Former East Yorkshire Children's Home Workers Jailed For Sex Abuse

The former head and ex-chaplain of St William's Catholic children's home in Market Weighton have been jailed for sex abuse of boys.

Published 4th Jan 2016

A former head of an East Yorkshire Catholic children's home who has already served 21 years in prison for sexually abusing boys has been jailed for a further nine years.

James Carragher was head from 1976 to 1990 of St William's - an approved school for boys with behavioural problems in Market Weighton, East Yorkshire.

Carragher, 75, was jailed for seven years in 1993 and a further 14 years in 2004 for offences he committed at St William's.

On Monday, he was jailed for nine years at Leeds Crown Court by a judge who said he and co-defendant Anthony McCallen had the boys at the school effectively trapped'' and addedIt is difficult to imagine a worse case of breach of trust''.

Judge Geoffrey Marson QC told Carragher he had to take into account the sentence he would have passed if he had heard all the evidence from all three trials - in 1993, 2004 and 2015.

The judge said this would have led him to a sentence of 30 years in prison, from which he deducted the 21 years he had already served.

McCallen, 69, a former chaplain at St William's, was sentenced to 15 years in prison for a series of historical sex offences.

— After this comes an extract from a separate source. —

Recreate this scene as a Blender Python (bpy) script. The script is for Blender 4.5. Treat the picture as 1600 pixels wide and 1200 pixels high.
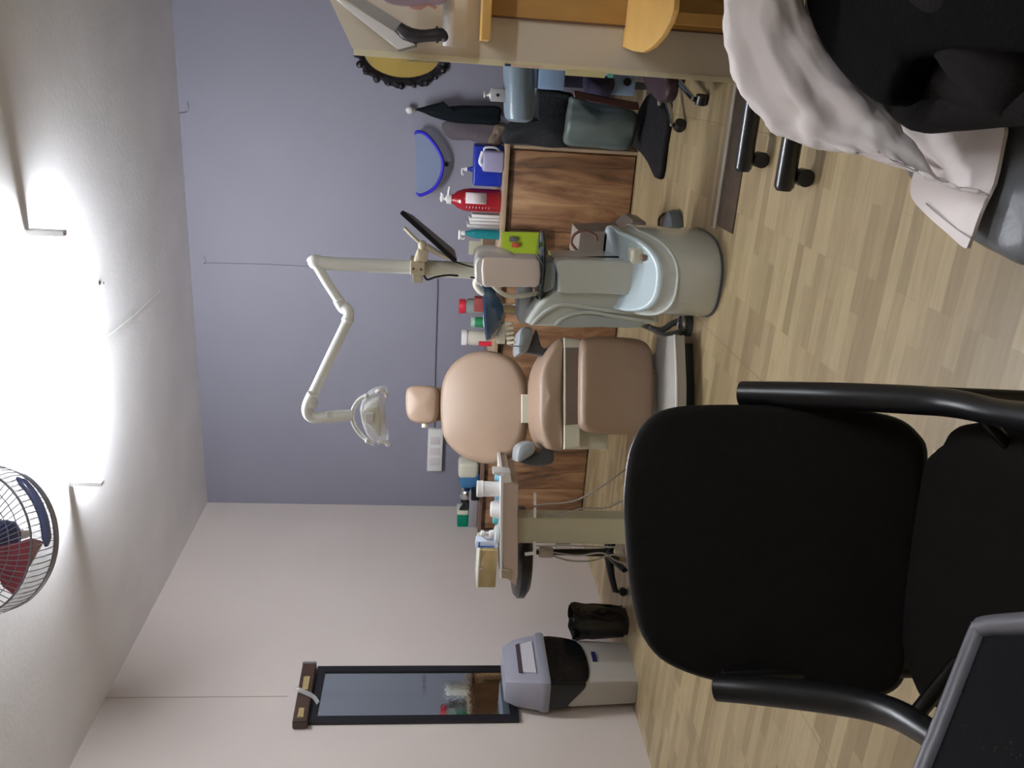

The jury heard how McCallen had also been convicted before - of abusing two boys in the 1990s when he was also found in possession of indecent photographs of boys, some of which he took through spyholes as they showered and used the toilet.

Judge Marson said:

Each of you has a long standing, deeply engrained sexual interest in teenage boys.

It's an interest, I have no doubt, that continues to persist.''

Carragher, of Cearns Road, Prenton, Merseyside, and McCallen, of Whernside Crescent, Ingleby Barwick, Stockton-on-Tees, denied all the charges against them but were found guilty of a series of offences by a jury just before Christmas.